Beyond the Damping Tail: Cross‐Correlating the Kinetic Sunyaev‐Zel’dovich Effect with Cosmic Shear

Abstract

Secondary anisotropies of the cosmic microwave background (CMB) have the potential to reveal intricate details about the history of our universe between the present and recombination epochs. However, because the CMB we observe is the projected sum of a multitude of effects, the interpretation of small-scale anisotropies by future high-resolution experiments will be marred by uncertainty and speculation without the handles provided by other observations. The recent controversy over the excess small-scale anisotropy detected by CBI and the BIMA array is a foretaste of potential challenges that will be faced when interpreting future experiments.

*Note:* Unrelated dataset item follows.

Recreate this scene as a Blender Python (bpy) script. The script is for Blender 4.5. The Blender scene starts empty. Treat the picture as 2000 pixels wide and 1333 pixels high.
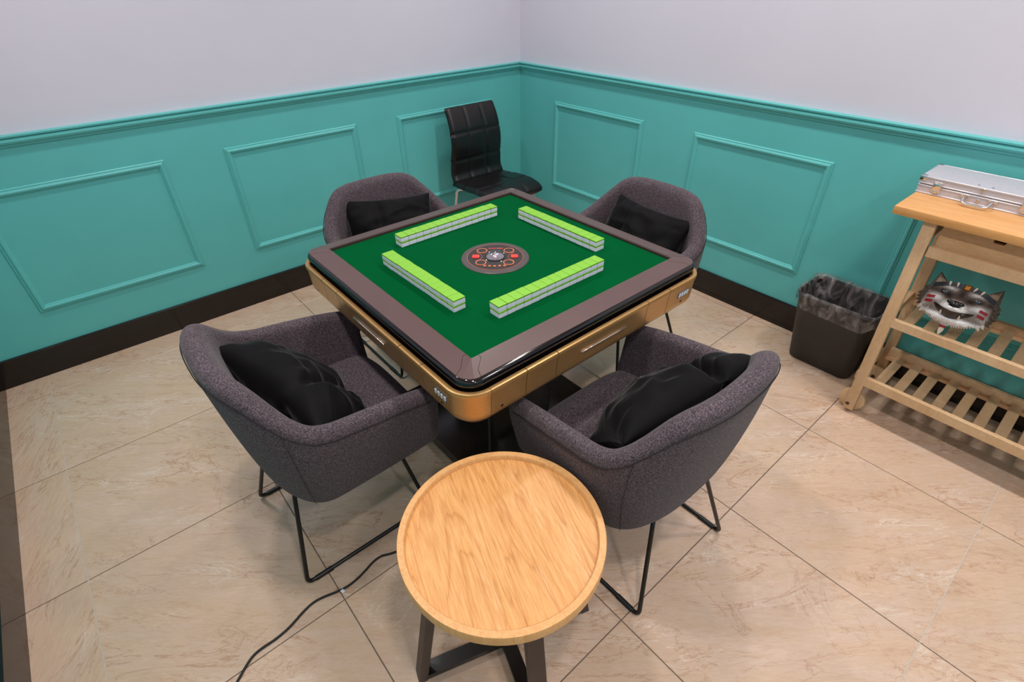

In this paper we show that cross-correlating the CMB with an overlapping weak-lensing survey will isolate the elusive kinetic Sunyaev-Zel'dovich (kSZ) effect from secondary anisotropies generated at higher redshifts. We show that if upcoming high angular resolution CMB experiments, like Planck/ACT/SPT, cover the same area of sky as current and future weak-lensing surveys, like CFTHLS/SNAP/LSST, the cross-correlation of cosmic shear with the kSZ effect will be detected with high signal-to-noise ratio, increasing the potential science accessible to both sets of surveys. For example, if ACT and a CFHTLS-like survey were to overlap, this cross-correlation would be detected with a total signal-to-noise ratio greater than 220, reaching 1.8 per individual multipole around l ~ 5000. Furthermore, this cross-correlation probes the three-point coupling between the underlying dark matter and the momentum of the ionized baryons in the densest regions of the universe at intermediate redshifts. Similar to the thermal Sunyaev-Zel'dovich (tSZ) power spectrum, its strength is extremely sensitive to the power spectrum normalization parameter, σ8, scaling roughly as σ. It provides an effective mechanism to isolate any component of anisotropy due to patchy reionization and rule out primordial small-scale anisotropy.